Primeros bañistas de Barcelona en julio de 1918. © Ignasi Canals i Tarrats – Arxiu del Centre Excursionista de Catalunya

Se acaba el partido de voleibol y Q se acerca a los comensales. Saluda algunos, se excusa y dice que ya viene, que quiere sacarse la arena pegada. Observo como entra en el agua y se zambulle. Y como sale de ella y cómo, con las dos manos, se escurre el cabello. No puedo evitar recordarnos en un pedazo de paraíso cerca de Portlligat. Ahora sí, se acerca, sonriente, y saluda uno por uno. A mí me da las gracias. Algunos ya han comenzado con el festín. Procuro relacionarme pero lo hago torpemente porque estoy demasiado pendiente de Q y del hummus. Y finalmente llega el momento. Toma un corte de zanahoria en juliana y la moja en mi fiambrera. Se la pone en la boca. La saborea, y entonces aparece alguien especial. Especial para Q.

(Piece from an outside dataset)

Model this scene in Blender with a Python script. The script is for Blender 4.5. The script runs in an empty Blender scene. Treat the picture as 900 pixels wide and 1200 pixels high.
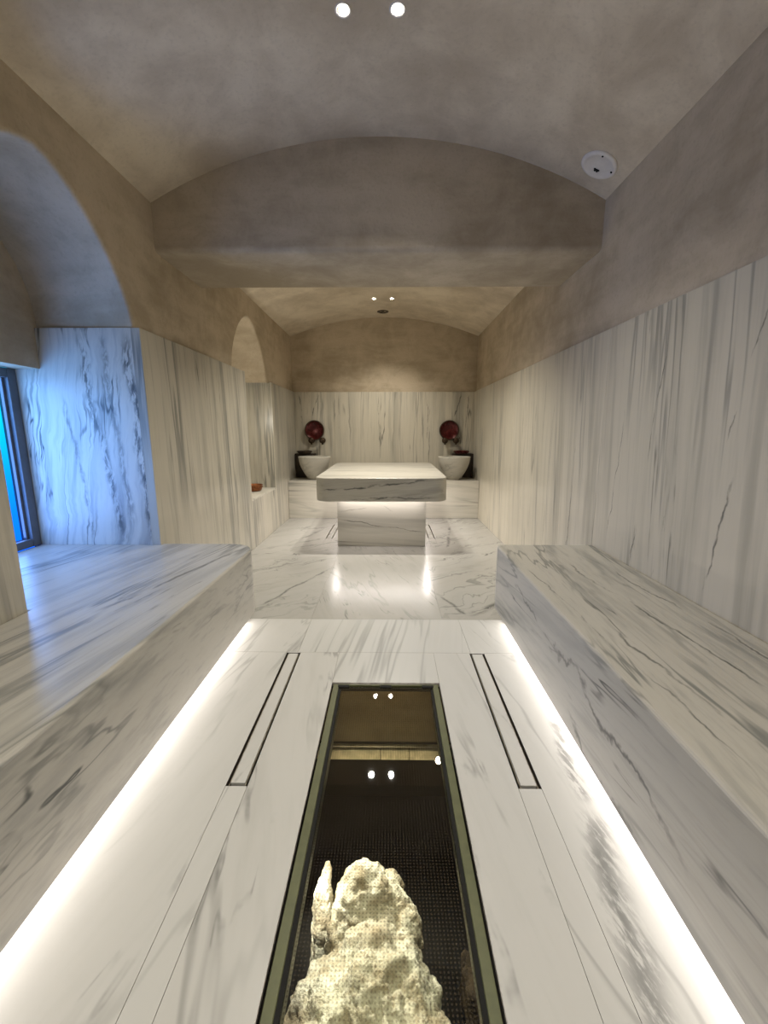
import bpy, bmesh, math, random
from mathutils import Vector, Matrix, noise as mnoise
random.seed(7)
scene = bpy.context.scene
COL = scene.collection
PI = math.pi

# ------------------------------------------------------------------ dimensions (metres)
W, M = 1.414, 1.38            # plaster half width, marble face half width
ZS, ZM = 2.555, 1.745         # vault springing, top of marble
YB, Y0 = 6.79, -1.3           # far wall, wall behind the camera
BF, BK, ZB = 2.96, 3.65, 2.272  # beam front, back, underside
AP1, AP2 = 2.906, 2.822       # vault crowns
ZF = -0.10                    # lower floor round the table
YST = 2.483                   # edge of the raised floor
BX, BZ = 0.763, 0.439         # bench front, bench top
RA, RB = 1.602, 2.627         # window recess (near, far)
NA, NB = 4.476, 5.461         # niche (near, far)
XW, XR = -2.16, -2.0          # window plane, lintel plane
XN = -1.92                    # niche back

# ------------------------------------------------------------------ node helpers
class NT:
    def __init__(s, name):
        s.m = bpy.data.materials.new(name); s.m.use_nodes = True
        s.t = s.m.node_tree; s.t.nodes.clear()
        s.out = s.n('ShaderNodeOutputMaterial')
    def n(s, typ, **kw):
        nd = s.t.nodes.new(typ)
        for k, v in kw.items(): setattr(nd, k, v)
        return nd
    def put(s, sock, v):
        if isinstance(v, bpy.types.NodeSocket): s.t.links.new(v, sock)
        elif v is not None: sock.default_value = v
    def math(s, op, a, b=None, c=None, clamp=False):
        nd = s.n('ShaderNodeMath', operation=op, use_clamp=clamp)
        for i, v in enumerate((a, b, c)):
            if v is not None: s.put(nd.inputs[i], v)
        return nd.outputs[0]
    def dot(s, v, d):
        nd = s.n('ShaderNodeVectorMath', operation='DOT_PRODUCT')
        s.put(nd.inputs[0], v); s.put(nd.inputs[1], d); return nd.outputs['Value']
    def comb(s, x, y, z):
        nd = s.n('ShaderNodeCombineXYZ')
        for i, v in enumerate((x, y, z)): s.put(nd.inputs[i], v)
        return nd.outputs[0]
    def vmul(s, v, d):
        nd = s.n('ShaderNodeVectorMath', operation='MULTIPLY')
        s.put(nd.inputs[0], v); s.put(nd.inputs[1], d); return nd.outputs[0]
    def vadd(s, v, d):
        nd = s.n('ShaderNodeVectorMath', operation='ADD')
        s.put(nd.inputs[0], v); s.put(nd.inputs[1], d); return nd.outputs[0]
    def noise(s, v, scale, detail=4, rough=.55, dist=0.0):
        nd = s.n('ShaderNodeTexNoise'); s.put(nd.inputs['Vector'], v)
        nd.inputs['Scale'].default_value = scale; nd.inputs['Detail'].default_value = detail
        nd.inputs['Roughness'].default_value = rough; nd.inputs['Distortion'].default_value = dist
        return nd.outputs['Fac']
    def remap(s, v, a, b, c=0.0, d=1.0, smooth=True):
        nd = s.n('ShaderNodeMapRange')
        if smooth: nd.interpolation_type = 'SMOOTHSTEP'
        s.put(nd.inputs['Value'], v)
        for k, x in (('From Min', a), ('From Max', b), ('To Min', c), ('To Max', d)): s.put(nd.inputs[k], x)
        return nd.outputs[0]
    def mix(s, f, a, b):
        nd = s.n('ShaderNodeMix', data_type='RGBA')
        s.put(nd.inputs[0], f)
        s.put(nd.inputs[6], a if isinstance(a, bpy.types.NodeSocket) else (*a, 1))
        s.put(nd.inputs[7], b if isinstance(b, bpy.types.NodeSocket) else (*b, 1))
        return nd.outputs[2]
    def obj(s):
        return s.n('ShaderNodeTexCoord').outputs['Object']
    def bump(s, h, strength=.2, dist=.01):
        nd = s.n('ShaderNodeBump'); s.put(nd.inputs['Height'], h)
        nd.inputs['Strength'].default_value = strength; nd.inputs['Distance'].default_value = dist
        return nd.outputs[0]
    def bsdf(s, color, rough=.5, metal=0.0, normal=None, spec=.5, **kw):
        b = s.n('ShaderNodeBsdfPrincipled')
        s.put(b.inputs['Base Color'], color if isinstance(color, bpy.types.NodeSocket) else (*color, 1))
        s.put(b.inputs['Roughness'], rough); s.put(b.inputs['Metallic'], metal)
        s.put(b.inputs['Specular IOR Level'], spec)
        if normal is not None: s.put(b.inputs['Normal'], normal)
        for k, v in kw.items(): s.put(b.inputs[k], v)
        s.t.links.new(b.outputs[0], s.out.inputs[0]); return b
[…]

Q, la persona que me insistía para que saliera a ver la luna llena y yo le decía que no, que tenía que escribir. Y por qué no vamos a dar un paseo por el camino de atrás, me pedía. Y yo le decía que no podía, que tenía que terminar un presupuesto. Y has visto qué cielo de tormenta? Me decía. Y le respondía que sí, pero que estaba preparando una reunión…

Q y la persona especial para Q se besan. Aún se debe sentir el gusto preparado a conciencia, me digo. Decido irme discretamente. En un ángulo donde se han depositado algunos regalos dejo el mío. Y pienso que los ideales deberían cumplirse más veces. Aunque sólo sea para ahorrarnos los caminos de vuelta.